[Data excerpt]

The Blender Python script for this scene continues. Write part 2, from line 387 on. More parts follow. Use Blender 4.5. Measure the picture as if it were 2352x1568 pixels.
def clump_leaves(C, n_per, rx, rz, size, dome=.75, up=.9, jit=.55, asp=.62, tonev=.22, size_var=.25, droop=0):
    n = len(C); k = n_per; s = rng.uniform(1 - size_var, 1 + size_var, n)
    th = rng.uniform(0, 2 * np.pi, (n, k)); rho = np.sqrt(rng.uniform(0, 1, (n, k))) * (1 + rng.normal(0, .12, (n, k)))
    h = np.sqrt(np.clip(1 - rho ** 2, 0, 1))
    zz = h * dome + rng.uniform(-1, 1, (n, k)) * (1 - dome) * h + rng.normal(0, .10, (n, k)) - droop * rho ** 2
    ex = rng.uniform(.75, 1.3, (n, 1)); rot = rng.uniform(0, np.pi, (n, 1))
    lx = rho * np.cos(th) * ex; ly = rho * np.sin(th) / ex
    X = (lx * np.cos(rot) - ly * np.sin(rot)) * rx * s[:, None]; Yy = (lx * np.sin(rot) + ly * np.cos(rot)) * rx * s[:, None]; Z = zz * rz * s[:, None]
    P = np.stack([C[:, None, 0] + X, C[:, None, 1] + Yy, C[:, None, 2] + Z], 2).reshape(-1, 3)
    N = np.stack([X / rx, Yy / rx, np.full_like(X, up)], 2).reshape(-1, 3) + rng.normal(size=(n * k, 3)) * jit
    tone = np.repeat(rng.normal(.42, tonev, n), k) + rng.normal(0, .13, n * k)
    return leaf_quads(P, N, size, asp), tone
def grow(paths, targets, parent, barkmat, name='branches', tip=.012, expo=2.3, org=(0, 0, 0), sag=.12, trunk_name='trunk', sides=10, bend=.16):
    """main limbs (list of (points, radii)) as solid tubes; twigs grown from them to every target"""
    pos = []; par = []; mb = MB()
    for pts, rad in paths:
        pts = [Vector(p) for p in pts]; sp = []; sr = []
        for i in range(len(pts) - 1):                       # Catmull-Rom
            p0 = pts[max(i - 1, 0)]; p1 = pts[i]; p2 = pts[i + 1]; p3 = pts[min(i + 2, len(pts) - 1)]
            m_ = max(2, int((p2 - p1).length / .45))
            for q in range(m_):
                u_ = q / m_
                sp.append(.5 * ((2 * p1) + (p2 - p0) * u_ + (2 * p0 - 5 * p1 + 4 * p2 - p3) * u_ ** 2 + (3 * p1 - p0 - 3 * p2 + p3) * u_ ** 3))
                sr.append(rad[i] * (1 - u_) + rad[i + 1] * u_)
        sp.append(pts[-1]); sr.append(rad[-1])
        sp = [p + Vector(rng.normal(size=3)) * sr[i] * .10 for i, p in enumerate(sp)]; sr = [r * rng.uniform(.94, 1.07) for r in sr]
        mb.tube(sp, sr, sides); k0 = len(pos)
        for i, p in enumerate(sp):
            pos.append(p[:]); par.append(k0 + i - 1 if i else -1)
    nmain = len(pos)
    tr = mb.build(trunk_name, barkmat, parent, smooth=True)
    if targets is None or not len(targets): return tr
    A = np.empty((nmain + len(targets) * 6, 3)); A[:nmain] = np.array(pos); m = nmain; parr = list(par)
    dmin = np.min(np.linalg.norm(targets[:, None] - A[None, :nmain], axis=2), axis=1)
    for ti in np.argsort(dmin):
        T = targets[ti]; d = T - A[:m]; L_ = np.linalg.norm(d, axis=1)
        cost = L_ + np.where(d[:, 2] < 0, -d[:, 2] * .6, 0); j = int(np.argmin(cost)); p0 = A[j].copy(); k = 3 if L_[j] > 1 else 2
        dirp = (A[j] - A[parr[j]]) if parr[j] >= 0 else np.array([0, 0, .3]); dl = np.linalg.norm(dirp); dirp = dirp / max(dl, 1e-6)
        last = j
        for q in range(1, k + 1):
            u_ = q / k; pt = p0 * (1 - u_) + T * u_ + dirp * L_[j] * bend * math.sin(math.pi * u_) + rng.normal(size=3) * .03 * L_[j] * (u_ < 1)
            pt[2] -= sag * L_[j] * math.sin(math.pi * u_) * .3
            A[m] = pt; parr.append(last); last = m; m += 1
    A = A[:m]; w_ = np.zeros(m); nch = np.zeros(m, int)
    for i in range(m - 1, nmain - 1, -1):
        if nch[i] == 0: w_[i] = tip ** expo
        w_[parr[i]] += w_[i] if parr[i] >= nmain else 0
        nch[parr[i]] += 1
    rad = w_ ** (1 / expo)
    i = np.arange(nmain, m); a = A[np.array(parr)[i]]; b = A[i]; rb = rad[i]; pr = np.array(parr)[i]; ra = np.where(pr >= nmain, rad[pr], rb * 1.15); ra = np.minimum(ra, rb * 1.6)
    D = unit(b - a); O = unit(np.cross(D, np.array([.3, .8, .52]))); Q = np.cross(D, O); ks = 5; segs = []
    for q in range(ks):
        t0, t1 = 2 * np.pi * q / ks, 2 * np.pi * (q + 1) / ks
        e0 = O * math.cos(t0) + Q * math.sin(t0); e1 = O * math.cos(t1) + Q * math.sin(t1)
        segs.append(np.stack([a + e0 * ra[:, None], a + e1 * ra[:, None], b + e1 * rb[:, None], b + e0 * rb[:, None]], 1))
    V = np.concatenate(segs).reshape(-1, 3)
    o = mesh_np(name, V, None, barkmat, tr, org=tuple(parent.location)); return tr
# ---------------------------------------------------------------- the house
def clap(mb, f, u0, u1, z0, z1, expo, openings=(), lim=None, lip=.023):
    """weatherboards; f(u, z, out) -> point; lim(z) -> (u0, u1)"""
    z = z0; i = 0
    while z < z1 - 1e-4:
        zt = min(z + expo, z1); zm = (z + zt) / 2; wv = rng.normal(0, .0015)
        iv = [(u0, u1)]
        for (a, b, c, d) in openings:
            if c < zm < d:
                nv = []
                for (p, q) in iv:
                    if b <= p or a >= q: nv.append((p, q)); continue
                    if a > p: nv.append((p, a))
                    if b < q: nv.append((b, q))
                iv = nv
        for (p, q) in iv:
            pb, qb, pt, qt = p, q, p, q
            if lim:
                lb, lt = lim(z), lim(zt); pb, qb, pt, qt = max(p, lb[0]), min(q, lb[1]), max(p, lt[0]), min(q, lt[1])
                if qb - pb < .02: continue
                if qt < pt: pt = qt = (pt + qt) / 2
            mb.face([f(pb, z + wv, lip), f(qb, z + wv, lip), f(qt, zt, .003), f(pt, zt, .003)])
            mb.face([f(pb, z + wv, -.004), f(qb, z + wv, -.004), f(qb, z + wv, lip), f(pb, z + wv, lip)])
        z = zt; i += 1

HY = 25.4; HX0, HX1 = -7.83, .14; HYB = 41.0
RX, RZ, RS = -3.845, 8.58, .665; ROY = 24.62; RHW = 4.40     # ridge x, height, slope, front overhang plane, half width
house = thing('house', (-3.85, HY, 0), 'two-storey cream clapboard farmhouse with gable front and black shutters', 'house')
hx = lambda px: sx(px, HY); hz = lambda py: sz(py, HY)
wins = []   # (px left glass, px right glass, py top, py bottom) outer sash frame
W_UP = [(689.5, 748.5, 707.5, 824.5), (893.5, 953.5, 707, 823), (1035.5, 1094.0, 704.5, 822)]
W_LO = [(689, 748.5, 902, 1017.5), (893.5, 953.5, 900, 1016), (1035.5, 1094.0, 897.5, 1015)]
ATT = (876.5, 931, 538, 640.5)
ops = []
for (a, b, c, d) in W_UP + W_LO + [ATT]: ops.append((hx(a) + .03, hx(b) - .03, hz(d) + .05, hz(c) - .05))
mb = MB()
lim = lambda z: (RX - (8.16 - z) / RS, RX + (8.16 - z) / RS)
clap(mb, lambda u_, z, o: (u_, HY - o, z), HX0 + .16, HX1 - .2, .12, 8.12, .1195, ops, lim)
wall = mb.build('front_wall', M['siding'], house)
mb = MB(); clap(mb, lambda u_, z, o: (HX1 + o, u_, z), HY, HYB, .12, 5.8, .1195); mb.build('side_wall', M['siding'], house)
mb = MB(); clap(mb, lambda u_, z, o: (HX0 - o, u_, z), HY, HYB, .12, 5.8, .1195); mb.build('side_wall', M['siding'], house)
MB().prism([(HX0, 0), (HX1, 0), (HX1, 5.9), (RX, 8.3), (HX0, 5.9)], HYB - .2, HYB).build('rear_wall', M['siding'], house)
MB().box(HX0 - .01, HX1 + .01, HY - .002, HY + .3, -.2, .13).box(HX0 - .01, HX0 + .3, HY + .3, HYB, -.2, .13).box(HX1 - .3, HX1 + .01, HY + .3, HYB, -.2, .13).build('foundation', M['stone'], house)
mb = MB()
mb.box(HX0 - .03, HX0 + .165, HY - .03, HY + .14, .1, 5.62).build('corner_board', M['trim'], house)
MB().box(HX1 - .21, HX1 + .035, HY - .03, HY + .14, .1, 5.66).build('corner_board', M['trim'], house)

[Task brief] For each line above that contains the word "from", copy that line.

[Output of the exercise]
The Blender Python script for this scene continues. Write part 2, from line 387 on. More parts follow. Use Blender 4.5. Measure the picture as if it were 2352x1568 pixels.
    """main limbs (list of (points, radii)) as solid tubes; twigs grown from them to every target"""